Dans mon activité professionnelle je rédige beaucoup de contrats. Principalement pour des projets de développement, mais également du consulting ou pour des abonnements (frais récurrents). J'ai remarqué récemment que l'écriture d'un contrat s'apparente à l'écriture d'un programme.
Je commence par définir le cadre d'application du contrat en expliquant des termes techniques pour qu'ils soient compris du client et assurent la base commune ( définition des variables du programme).

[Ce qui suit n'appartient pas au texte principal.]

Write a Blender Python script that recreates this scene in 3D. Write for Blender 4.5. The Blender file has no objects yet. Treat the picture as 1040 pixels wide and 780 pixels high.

Je détaille ensuite comment doit fonctionner le produit final (une fonctionnalité dans un logiciel, un projet, etc.). J'ai tendance à être très précis pour ce genre d'élément afin de fixer clairement comment doit être réalisé le projet ( code source du programme).
Je fixe ensuite des objectifs quantifiables afin de s'assurer que le produit rendu corresponde à ce que le client a besoin ( tests de sortie).
Puis j'ajoute l'ensemble des conditions du projet ( tests dans le code).
Tout ceux qui ont déjà eu à rédiger des contrats, à réaliser un projet, puis à confronter le rendu final au client, savent qu'il est vite arrivé d'oublier un cas que le client attendait mais qui n'était pas exprimé dans le contrat. On se retrouve alors dans une situation délicate : qui doit payer pour quelque chose qui n'était pas clairement exprimée dans le contrat, mais qui n'était pas non plus clairement isolé ?
Mon objectif est de réaliser un projet dans un cadre que je fixe (en accord avec les besoins de mon client, bien sûr). Je veux qu'il se déroule comme je l'ai conçu et qu'il ne puisse pas échouer. Au fil des contrats que j'ai rédigés, j'ai appris qu'il est primordial de ne laisser la place à aucun doute, à aucune possibilité de mal comprendre quelque chose ou d'en ignorer d'autres. En d'autres termes, gérer tous les cas possibles induits par le client. Cela ressemble fortement à un programme, non ?
Rédiger un contrat c'est s'assurer que son code / son projet est robuste ; qu'il résiste à tous les paramètres d'entrées / imprévus du projet ; qu'il corresponde aux besoins de l'utilisateur / du client sans surprise et sans illogique ; qu'il résiste à toutes les possibilités de l'utilisateur / du client, même celles qui n'étaient pas prévues.
Un programmeur est-il un bon rédacteur de contrat ?
De manière générale, la construction d'un programme et d'un contrat sont identiques. Il faut certainement avoir rédigé à la fois du code et des contrats pour se rendre compte de cela. Mais je suis persuadé que la satisfaction d'un contrat bien réalisé est la même qu'un logiciel robuste. Et ce pour le programmeur et pour l'utilisateur / le client. Les deux trouvent leur compte : le premier est rassuré que son programme fonctionne bien / son contrat se déroulera bien quoi qu'il arrive ; le deuxième est rassuré d'avoir à disposition un logiciel / un projet qui couvre les besoins qu'il attendait.
Je ne peux bien sûr pas affirmer que tous les programmeurs rédigeront de bons contrats. Je pense qu'il est nécessaire d'avoir la conscience de la relation client et des notions commerciales et légales, ce que n'aura pas forcément un programmeur.
Mais force est de constater qu'avec ma formation et mon expérience en ingénierie logicielle, je rédige des contrats très robustes. J'en ai parlé à mon associé qui a suivi pratiquement la même formation que moi mais qui s'est tourné ensuite vers le droit, et il a remarqué les mêmes similitudes sur l'ensemble des contrats, pas seulement ceux touchant à l'informatique.
Si vous êtes vous-même ingénieur en développement logiciel et que vous devez rédiger des contrats pour des clients, pensez-y. Voyez tout ça comme un ensemble de variables, de conditions de vérification, de paramètres d'entrées et de tests. Et réfléchissez à tous les cas naïfs ou sournois qui pourraient survenir dans le cadre d'un projet. Vous remarquerez que vous avez certainement déjà dû réaliser un algorithme plus compliqué avec des facteurs tout aussi complexes.